Babalawo, seated behind a desk in the small office he shared with other IPOs, was unpersuasive. He became hostile even. It was N200,000 or nothing. The man who was cheerful only hours ago suddenly became aggressive.

“Why are you begging me,” he quipped. “Go and talk to the inspector. Am I the one who asked your husband to commit a crime? Did the police arrest him from the room? He committed an offense that was why he was arrested.”

The change in Babalawo’s countenance was not surprising. The plea was threatening his harvest of corruption. The same man who had assured the release of Usman on the account of his innocence had suddenly turned against him. He brandished the newspaper report as though it was a court sentence.

“Is this not your husband in the paper?” he asked, waving the paper in Ganiya’s face.

Ganiya left the station, feeling dejected. How would she raise N200,000? Usman remained in the cell throughout the weekend as his relatives were unable to meet demands for his release.

Nine days later, he was released at about 8 pm after N70,000 was paid.

“Are you sure the money is complete?” Babalawo asked as he received the N70,000 bribe.

Babalawo is not the only of such officers, he works with other junior officers who sometimes negotiate the deal on his behalf. In the case of Usman, Babalawo referred the family to a tall, fair-skinned man who wore a chain necklace like a musician wannabe. The negotiation broke down with the fair-skinned officer because he insisted his superior would not accept less than a hundred thousand Naira.

While this reporter was in the IPOs’ office, negotiating the release of Usman, others were doing the same with the IPOs of their relatives.

THE TORTUOUS ‘KALAKUTA REPUBLIC’

The Kalakuta Republic, created by the Afrobeat legend, Fela Anikulapo Kuti, is one where men live freely and without inhibitions. It was to mirror the exact opposite of “Calcutta” prison detention where Fela was held during one of his incarcerations by the Nigerian military junta.

Beyond what Fela could have conceived, the police now have a place named ‘Kalakuta Republic’ but for an inverted purpose different from the late radical singer’s club.

A torturous republic exists within the premises of the anti-cultism unit

The ‘Kalakuta Republic’ is a secluded space within the premises at the Anti-Cultism Unit. Suspects are tortured and inflicted with bodily harm to either extract extra-judicial statements or pressure them into parting with huge sums.

Many times, the paraded suspects are covered with bruises and wounds inflicted on them while in custody. Desmond Akpan [not real name], a student of the University of Lagos, was released to his father with a deep wound to his leg. He said he was hit with the nozzle of an AK47 rifle while in detention.

“They hit me with their guns on my leg, scratched my stomach. I did not do anything. I saw people running, I did not know why, so I ran too. I did not commit any offense,” Akpan explained when he was paraded at the police criminal Investigation department in Yaba.

Akpan still had his joggers on at the time he was paraded as a cultist.
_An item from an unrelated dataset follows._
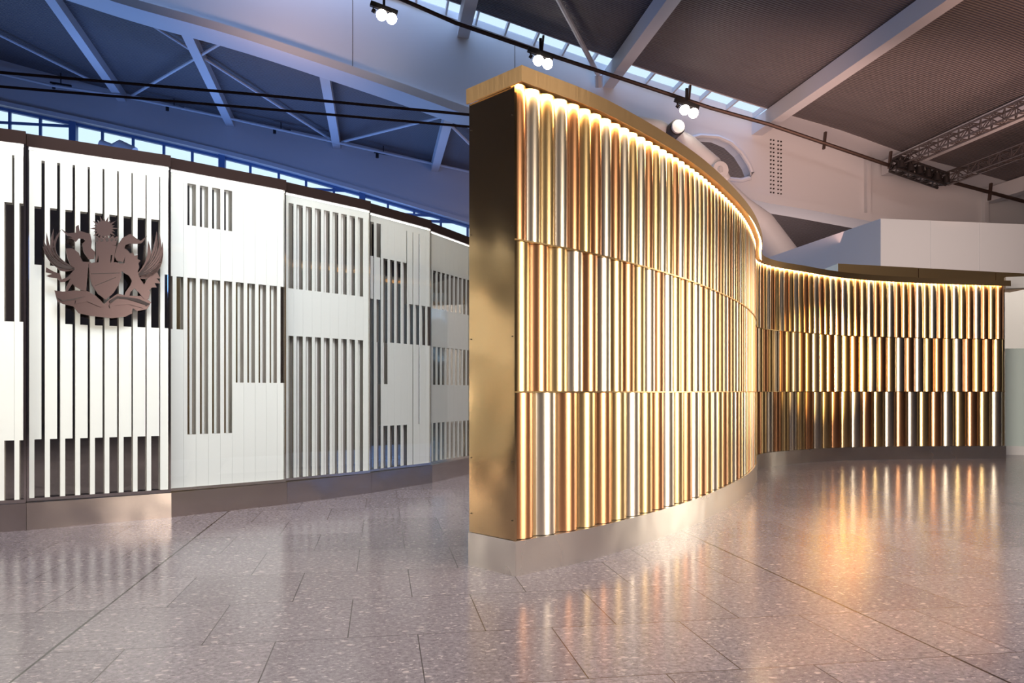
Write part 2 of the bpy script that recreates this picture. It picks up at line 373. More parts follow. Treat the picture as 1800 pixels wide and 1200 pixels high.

He was not arrested with any incriminating object but somehow, he was profiled and labelled a cultist. Ten days later, when he was released to his father by Babalawo, he could not fully balance his left leg.

Apart from the ACJA, other international laws prohibit torture of any kind on suspects. Nigeria is a signatory to the United Nations treaty against Torture and Other Cruel, Inhuman or Degrading Treatment or Punishment, adopted by the General Assembly on December 9, 1975.

The agreement prohibits torture of suspect in the bid to extract information or to subdue them.

Zeid Ra’ad Al Hussein, a former UN High commissioner for human rights, summarised the responsibility placed on law enforcement agents while dealing with suspects.

He said: “officials required to enforce the law should not undermine the rule of law. If the police break the law in pursuit of law enforcement, the message is one of capricious and abusive power. The institution which should protect the people becomes unmoored from principle; unresponsive to the law, it is a loose cannon.”